This UCLA Anderson Entrepreneur Secured Funding for Two Degrees

When he graduates, Josh Kimmel (B.A. ’12, MBA/M.S. ’21) will be a Triple Bruin as well as CTO of the hardware product testing platform he launched
UCLA Anderson MBA student and fellowship recipient Josh Kimmel
  • Triple Bruin Josh Kimmel is thriving in two UCLA master’s programs, with support from UCLA Anderson fellowships
  • With advanced management and computer science degrees, the Class of 2021 MBA student seeks to develop leadership and science skills
  • Kimmel is currently interning at Intel while working with classmates on an entrepreneurial venture

They say good things come in threes. For Josh Kimmel (B.A. ’12, MBA/M.S. ’21), that good thing is spelled U-C-L-A. Kimmel, who earned an undergraduate mathematics/economics degree from UCLA in 2012, is now completing both his MBA and a master’s degree in computer science. When he finishes next year, he’ll become a rare triple Bruin.

It’s not an easy path. Kimmel is taking three years to complete the typically two-year full-time MBA. So, not only are the academic requirements of two world-class master’s programs arduous, the longer duration takes its toll financially as well. A series of fellowships helped make Kimmel’s second UCLA experience possible.

“Going through two years of a full-time MBA is one thing, but I had the extra year on top of that. And, although the master’s program for computer science is nowhere near as expensive from a tuition standpoint, it’s still another year of forgone income,” says Kimmel. “These are things that I had to think about. It was Anderson that offered a fellowship [the Greg Bolin Fellowship, established in 2006] after I had mentioned that this is really why my decision is even difficult — because I have this extra year and I need to figure out what I’m going to do to account for it from a financial perspective.”

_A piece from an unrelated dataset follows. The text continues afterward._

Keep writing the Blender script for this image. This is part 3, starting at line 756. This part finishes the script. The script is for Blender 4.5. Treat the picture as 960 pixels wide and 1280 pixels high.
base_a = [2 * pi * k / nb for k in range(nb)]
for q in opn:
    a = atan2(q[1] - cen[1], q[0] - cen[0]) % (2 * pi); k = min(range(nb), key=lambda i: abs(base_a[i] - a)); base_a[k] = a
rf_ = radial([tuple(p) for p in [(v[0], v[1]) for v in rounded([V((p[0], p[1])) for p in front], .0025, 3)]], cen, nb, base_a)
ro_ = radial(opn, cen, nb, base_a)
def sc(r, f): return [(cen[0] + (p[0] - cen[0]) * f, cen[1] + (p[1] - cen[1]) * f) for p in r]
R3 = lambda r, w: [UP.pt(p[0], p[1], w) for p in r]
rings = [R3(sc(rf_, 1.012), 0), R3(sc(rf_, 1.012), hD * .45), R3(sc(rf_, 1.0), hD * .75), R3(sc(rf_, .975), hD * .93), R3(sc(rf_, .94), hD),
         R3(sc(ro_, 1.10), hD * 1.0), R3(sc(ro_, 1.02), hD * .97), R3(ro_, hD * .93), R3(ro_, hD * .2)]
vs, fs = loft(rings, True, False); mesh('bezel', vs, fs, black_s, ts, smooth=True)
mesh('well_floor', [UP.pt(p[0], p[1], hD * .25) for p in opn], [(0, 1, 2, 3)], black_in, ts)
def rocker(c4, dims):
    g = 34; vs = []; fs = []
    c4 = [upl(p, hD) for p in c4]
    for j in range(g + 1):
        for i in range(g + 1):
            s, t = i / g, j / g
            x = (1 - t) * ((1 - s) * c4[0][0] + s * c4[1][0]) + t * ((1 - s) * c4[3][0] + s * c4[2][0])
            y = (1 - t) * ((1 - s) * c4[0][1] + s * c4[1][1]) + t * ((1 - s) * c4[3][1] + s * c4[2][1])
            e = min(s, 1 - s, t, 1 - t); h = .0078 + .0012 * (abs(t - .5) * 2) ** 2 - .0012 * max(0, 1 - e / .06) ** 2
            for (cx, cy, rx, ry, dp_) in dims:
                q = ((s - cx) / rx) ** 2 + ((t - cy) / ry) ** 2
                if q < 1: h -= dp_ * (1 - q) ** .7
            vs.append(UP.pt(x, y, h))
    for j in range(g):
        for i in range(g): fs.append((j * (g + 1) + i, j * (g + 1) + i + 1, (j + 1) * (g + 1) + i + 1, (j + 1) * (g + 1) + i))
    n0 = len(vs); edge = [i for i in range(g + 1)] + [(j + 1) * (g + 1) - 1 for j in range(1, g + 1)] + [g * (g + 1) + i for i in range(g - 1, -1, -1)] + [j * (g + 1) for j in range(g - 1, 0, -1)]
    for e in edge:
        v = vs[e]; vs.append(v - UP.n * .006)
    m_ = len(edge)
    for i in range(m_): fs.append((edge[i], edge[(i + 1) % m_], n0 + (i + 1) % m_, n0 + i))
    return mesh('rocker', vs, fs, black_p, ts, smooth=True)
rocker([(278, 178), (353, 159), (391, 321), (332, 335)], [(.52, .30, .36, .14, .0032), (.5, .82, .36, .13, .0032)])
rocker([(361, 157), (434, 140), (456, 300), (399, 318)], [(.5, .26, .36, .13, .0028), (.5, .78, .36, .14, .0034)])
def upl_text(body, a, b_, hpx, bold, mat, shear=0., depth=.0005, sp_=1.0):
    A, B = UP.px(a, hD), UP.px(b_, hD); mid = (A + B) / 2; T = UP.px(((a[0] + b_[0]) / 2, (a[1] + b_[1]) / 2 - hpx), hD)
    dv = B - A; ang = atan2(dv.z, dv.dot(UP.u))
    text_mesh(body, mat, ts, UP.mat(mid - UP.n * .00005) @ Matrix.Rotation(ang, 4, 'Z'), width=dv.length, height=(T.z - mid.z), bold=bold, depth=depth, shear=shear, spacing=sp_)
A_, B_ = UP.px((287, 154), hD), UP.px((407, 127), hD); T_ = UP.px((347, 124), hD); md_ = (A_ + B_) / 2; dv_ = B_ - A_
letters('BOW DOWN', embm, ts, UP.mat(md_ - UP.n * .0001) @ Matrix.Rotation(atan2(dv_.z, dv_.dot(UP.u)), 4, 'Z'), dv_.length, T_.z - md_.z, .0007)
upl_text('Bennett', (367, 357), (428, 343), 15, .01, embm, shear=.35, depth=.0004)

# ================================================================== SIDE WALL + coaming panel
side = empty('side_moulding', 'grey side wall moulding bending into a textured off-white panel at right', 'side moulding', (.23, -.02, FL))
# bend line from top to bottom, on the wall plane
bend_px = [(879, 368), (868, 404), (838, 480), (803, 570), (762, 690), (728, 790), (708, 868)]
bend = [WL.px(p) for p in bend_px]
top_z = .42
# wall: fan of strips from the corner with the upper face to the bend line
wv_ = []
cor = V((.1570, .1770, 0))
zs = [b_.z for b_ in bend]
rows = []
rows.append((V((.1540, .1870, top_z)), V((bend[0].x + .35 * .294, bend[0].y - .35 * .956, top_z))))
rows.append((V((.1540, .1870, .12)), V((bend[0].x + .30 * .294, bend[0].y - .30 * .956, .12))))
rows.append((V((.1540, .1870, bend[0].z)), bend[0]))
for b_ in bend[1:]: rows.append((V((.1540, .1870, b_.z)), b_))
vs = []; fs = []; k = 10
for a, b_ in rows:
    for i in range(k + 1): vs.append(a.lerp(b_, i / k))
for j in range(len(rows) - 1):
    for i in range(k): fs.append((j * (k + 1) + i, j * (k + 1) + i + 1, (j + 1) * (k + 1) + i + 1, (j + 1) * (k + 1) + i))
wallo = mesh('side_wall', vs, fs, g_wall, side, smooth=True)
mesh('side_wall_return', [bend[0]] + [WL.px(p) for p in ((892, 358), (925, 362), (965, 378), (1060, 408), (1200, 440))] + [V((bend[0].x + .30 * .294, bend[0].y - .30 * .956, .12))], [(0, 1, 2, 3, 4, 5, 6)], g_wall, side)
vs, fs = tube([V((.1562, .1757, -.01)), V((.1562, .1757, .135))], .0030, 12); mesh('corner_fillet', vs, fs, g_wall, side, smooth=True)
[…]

Kimmel is one of many UCLA Anderson students who rely on financial aid to see them through the program. Recently, Anderson’s Dean Tony Bernardo reached out to the community to create the One Anderson Student Relief Fund, and the community continues to respond.

In addition to receiving the Bolin Fellowship, Kimmel is also an Easton Technology Fellow. Easton Technology Fellows have the charter of advancing technology initiatives at UCLA Anderson. “Our project is very much focused on bridging the gap between Anderson programs,” Kimmel says. “We might zero in on entrepreneurship in other engineering graduate programs, and we’re going to focus on computer science because I know the department very well.”

Leadership Goals

As an undergraduate, Kimmel considered following his father in the world of finance. “I realized I was much more interested in the math side of things than the economics,” Kimmel says. “I was looking for ways to apply math in areas that interested me and I landed on computer science and programming toward the end of my undergrad.” After graduating, he sought positions as a software programmer and, despite lacking the traditional background, landed a position with Laserfiche, a content management and business process automation company. Kimmel, a Toronto native who expected to return to Canada after college, found himself settling down in Southern California.

“I realized toward the latter part of my time at Laserfiche that there’s much more related to computer science that interests me than just software,” Kimmel says. He cites a desire to steer his career into a leadership capacity as one reason he decided to pursue an MBA.

With a year to go before earning his dual degrees, Kimmel continues to explore career options. He’s currently interning with Intel while also serving as CTO of Sahara Cloud. The latter is a company he formed with several classmates (UCLA Anderson Class of 2021’s Jama Mohamed, Andy Chang and Annie Lu and Elaine Park, a Class of 2021 UCLA Law School student). Sahara Cloud will serve as the capstone project for the Anderson students involved.

“We are a software platform dedicated to the design and testing of hardware products, specifically projects with embedded computers,” says Kimmel. “These are hardware projects that run embedded computers with various peripheral devices hooked up to them like sensors.”

He says that it’s difficult to create such products from the ground up because it requires buying and testing different parts. “It’s hard to write software because your hardware is constantly changing under you. With our platform, it’s easy to switch out parts if you need to. It’s easy to write software, we’ll run everything for you.”